Sticking with the default browser on your tablet is just fine. But depending on your style of internet browsing, you might want something else. If you use the Google Chrome on your computer and want to sync bookmarks and browsing history across devices, then Google Chrome is probably your best bet for a mobile browser. Ditto for any other browser, including Apple’s Safari. Speaking of Safari: If you have an iPad and want to watch Flash videos, you’re out of luck, since Safari won’t let you.


All tablets make keeping your calendar, email, and contacts synced easy. In fact, it’s almost impossible to set up a tablet and not keep your accounts in sync. The first time you use the device, it’ll ask you for the information for your account of choice and then automatically connect its stock mail, calendar, and contacts apps. On an iPad, you can populate the calendar, contacts, and email with data from almost any kind of account. Android tablets tend to favor Google accounts.

As with internet browsers, you’ll likely want to replace the stock calendar and email programs with Google’s versions on Android tablets. The best calendar app on any device, I’d argue, is Sunrise, with its just-enough-details clean interface and integration with third-party apps on any OS. As for mail, arguably the best apps are Gmail, for its simplicity and intuitive design, and Mailbox, not only for its design too but also for how easy it makes it to remind yourself to write back to emails without marking everything as unread.


Connecting peripherals is a pain in the ass for one reason: Besides the Surface, few tablets have USB ports. That means you’ll have to rely mostly on Bluetooth, NFC, and Wi-Fi to link a tablet to pretty much any other device. Unless you’re using both an iPad and a Mac, in which case you can use the built-in Airdrop feature, you’ll need a third-party app such as Send Anywhere or Filedrop. If you’re nervous about security, Send Anywhere is the best option, since it sends files via P2P rather than storing them temporarily on a cloud server.


One of the main barriers to getting things done on a tablet has been the inability to have multiple windows or apps open simultaneously. There’s something to be said for focusing on the task at hand. But if your work demands looking at a webpage and typing a word-processing document at the same time, you’re stuck moving back and forth between apps.

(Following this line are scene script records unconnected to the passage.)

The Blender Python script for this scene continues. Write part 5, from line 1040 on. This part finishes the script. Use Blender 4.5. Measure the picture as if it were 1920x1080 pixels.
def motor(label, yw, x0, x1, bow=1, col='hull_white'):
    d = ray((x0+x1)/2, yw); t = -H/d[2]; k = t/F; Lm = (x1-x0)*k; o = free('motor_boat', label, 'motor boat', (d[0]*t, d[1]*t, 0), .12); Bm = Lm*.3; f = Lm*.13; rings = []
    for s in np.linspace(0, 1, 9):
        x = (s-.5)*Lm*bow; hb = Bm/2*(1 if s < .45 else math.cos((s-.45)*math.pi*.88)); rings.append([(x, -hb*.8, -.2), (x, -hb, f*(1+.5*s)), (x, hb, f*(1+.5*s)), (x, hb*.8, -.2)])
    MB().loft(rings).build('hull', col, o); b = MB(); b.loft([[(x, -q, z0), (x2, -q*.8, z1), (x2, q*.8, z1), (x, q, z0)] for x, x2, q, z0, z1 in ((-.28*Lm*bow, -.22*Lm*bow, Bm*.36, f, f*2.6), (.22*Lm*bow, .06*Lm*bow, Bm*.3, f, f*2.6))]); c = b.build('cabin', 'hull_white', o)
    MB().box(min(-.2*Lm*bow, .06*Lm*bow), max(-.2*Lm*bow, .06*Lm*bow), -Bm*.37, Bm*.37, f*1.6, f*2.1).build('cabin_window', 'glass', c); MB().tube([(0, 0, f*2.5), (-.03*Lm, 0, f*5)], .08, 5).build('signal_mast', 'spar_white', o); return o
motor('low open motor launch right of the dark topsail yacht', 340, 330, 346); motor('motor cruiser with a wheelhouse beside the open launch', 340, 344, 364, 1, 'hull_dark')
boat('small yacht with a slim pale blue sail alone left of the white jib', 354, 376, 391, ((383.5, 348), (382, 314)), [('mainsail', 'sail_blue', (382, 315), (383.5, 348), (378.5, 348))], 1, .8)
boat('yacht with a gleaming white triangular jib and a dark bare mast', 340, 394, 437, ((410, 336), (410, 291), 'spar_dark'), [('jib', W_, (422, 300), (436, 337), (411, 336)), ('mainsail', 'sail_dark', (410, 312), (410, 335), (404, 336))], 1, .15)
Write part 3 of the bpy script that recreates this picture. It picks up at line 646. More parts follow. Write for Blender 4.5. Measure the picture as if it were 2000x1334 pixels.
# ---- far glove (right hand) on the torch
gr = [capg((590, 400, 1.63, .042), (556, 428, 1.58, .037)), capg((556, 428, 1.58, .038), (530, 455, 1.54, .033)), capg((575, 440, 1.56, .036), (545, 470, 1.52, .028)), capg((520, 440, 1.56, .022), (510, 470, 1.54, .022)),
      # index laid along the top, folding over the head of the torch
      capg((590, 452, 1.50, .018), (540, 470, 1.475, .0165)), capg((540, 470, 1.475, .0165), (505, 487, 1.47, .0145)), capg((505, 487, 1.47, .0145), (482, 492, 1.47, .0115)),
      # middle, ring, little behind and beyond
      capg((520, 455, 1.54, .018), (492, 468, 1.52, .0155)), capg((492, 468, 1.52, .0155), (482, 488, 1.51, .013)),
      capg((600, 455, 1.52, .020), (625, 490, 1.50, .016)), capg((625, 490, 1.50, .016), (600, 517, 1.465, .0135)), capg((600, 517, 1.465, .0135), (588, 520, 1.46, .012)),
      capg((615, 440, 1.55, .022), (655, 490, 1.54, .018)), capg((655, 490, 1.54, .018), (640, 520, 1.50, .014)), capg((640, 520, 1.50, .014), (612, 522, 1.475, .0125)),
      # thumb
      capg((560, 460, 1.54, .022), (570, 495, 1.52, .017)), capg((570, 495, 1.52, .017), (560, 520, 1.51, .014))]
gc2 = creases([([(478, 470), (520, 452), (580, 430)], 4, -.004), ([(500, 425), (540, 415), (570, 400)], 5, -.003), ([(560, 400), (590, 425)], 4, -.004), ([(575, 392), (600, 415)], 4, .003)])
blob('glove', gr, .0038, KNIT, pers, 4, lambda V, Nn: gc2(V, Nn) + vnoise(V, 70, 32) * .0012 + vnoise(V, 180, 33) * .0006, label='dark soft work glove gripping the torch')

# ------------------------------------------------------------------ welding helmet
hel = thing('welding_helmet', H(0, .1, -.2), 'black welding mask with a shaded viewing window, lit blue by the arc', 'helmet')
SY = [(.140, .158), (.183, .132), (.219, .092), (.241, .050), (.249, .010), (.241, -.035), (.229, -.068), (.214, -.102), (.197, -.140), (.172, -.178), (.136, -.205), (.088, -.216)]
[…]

If you’re willing to use an Android tablet, some models allow for true multitasking, with windows placed side-by-side. The Surface allows switching between apps placed side by side with keyboard shortcuts, and the Samsung Galaxy Note Pro lets you have multiple apps open and visible at once, arranged as tiles on the screen.

The non-existence of multitasking has been the bane of many iPad users for years. But it’s finally going away: Multitasking will appear in the new iOS 9 when it’s released later this summer. So if you’re been thinking about turing your iPad into a work device, there’s never been a better time.


Tablets demand tables. Using tablets as literal laptops—that is, things you put on your lap—is difficult. But you’ve got your physical keyboard, so you’re already one step towards a more ergonomic tablet setup. That keyboard will probably slide around, and the screen will likely have trouble staying upright. A good solution is a low tech one: a book on your lap, to hold everything steady and on a flat, level surface. A better solution, of course, is a table, on which you can also comfortably use a mouse.

Or your can just lie down. Prone, tablets are a dream.